In the early 2000s users were also finding their own voice online. Chatrooms, forums and message boards gained an opinion and momentum. Big providers like AOL and Yahoo thrived on the threads of communities. Users realised that they liked to share their own words, whether it be advice, experiences or simply their dirty laundry. These days it’s the niche internet communities that are invincible. Gaia Online the social gaming and anime website remains one of the world’s top forums with over 1.6 million unique views a month, while Netmums in the UK boasts a healthy eight million monthly uniques.

Then user-generated content got bolder. Word Press, Tumblr and Blogger and a whole host of publishing platforms made digital content generation available to all and short, snappy posts became longer ramblings. Blogging is an art form that has held its own as an engaging form of digital content. Just look at the power of The Huffington Post and Mashable and the rise to fame of individual columnists like Perez Hilton and The Daily Dish, to name a few.

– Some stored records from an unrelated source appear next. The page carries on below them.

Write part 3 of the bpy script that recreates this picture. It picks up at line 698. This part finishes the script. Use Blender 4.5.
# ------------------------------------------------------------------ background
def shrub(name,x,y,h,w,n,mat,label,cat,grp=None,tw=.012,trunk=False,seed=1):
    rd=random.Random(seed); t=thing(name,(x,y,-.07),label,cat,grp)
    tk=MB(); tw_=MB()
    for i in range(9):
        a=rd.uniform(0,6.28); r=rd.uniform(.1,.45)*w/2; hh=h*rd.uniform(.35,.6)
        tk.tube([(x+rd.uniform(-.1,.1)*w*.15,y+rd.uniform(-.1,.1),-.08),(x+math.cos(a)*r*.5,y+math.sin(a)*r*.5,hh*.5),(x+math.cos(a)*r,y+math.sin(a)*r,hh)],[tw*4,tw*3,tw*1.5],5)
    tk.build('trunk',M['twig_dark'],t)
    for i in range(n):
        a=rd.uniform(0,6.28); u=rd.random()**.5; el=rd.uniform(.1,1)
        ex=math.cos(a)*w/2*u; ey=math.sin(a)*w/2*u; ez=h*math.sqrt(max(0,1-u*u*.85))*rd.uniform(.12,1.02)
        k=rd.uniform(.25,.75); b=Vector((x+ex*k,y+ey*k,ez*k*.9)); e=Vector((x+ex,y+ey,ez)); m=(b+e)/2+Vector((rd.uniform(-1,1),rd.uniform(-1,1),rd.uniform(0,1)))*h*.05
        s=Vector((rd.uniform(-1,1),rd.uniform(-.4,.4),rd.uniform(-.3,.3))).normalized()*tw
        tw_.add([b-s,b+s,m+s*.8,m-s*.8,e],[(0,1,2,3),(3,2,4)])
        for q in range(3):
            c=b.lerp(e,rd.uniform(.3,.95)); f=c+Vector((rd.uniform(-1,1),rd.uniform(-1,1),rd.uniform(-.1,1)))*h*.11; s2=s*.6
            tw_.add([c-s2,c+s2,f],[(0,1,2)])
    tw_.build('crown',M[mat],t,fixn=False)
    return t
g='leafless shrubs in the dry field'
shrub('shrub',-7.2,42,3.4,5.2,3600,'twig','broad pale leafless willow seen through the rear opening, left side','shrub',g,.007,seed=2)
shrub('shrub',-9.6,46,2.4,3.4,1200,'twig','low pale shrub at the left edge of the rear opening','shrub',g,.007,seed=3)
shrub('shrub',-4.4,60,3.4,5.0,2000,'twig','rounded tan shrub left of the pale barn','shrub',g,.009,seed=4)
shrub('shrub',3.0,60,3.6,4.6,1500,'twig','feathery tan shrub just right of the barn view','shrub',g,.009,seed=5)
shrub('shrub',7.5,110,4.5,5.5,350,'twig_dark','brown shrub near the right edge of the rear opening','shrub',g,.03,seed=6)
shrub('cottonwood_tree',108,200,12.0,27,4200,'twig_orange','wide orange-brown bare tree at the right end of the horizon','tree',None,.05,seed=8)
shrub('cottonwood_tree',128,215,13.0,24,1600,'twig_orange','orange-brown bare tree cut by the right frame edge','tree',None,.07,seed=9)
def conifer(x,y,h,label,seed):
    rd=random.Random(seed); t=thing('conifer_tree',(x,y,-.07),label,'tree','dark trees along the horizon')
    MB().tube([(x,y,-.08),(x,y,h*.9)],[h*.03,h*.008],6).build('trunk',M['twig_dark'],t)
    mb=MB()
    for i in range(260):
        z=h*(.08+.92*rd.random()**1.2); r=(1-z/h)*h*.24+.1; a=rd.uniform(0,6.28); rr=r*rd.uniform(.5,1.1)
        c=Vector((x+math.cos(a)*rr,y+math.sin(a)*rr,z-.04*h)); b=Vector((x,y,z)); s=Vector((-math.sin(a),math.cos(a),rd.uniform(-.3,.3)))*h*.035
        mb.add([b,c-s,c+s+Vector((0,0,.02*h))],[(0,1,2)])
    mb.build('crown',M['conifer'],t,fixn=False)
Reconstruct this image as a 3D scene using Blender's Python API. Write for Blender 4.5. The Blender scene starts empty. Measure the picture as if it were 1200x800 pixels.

But it was the mid-noughties that the face of digital content was really redefined with the advent of Facebook (2004) and Twitter (2006). Content found its feet again with these great receptacles for sharing, posting and liking and has since been joined by Pinterest, Instagram, LinkedIn and more. Digital content became all about real people connecting with real people. Businesses have also realised they can find their own highly responsive audience by divulging marketing materials – video, white papers, blogs, on-message features and photos. Users can make or break a product and content marketeers have their work cut out trying to please them.

Technology has certainly moved on from the user in the mid-nineties who was scrabbling around for a dial-up network internet connection, to savvy users who are constantly connected to their life support machine, or smartphone. Content has made its comeback and digital content providers have a captive audience once more.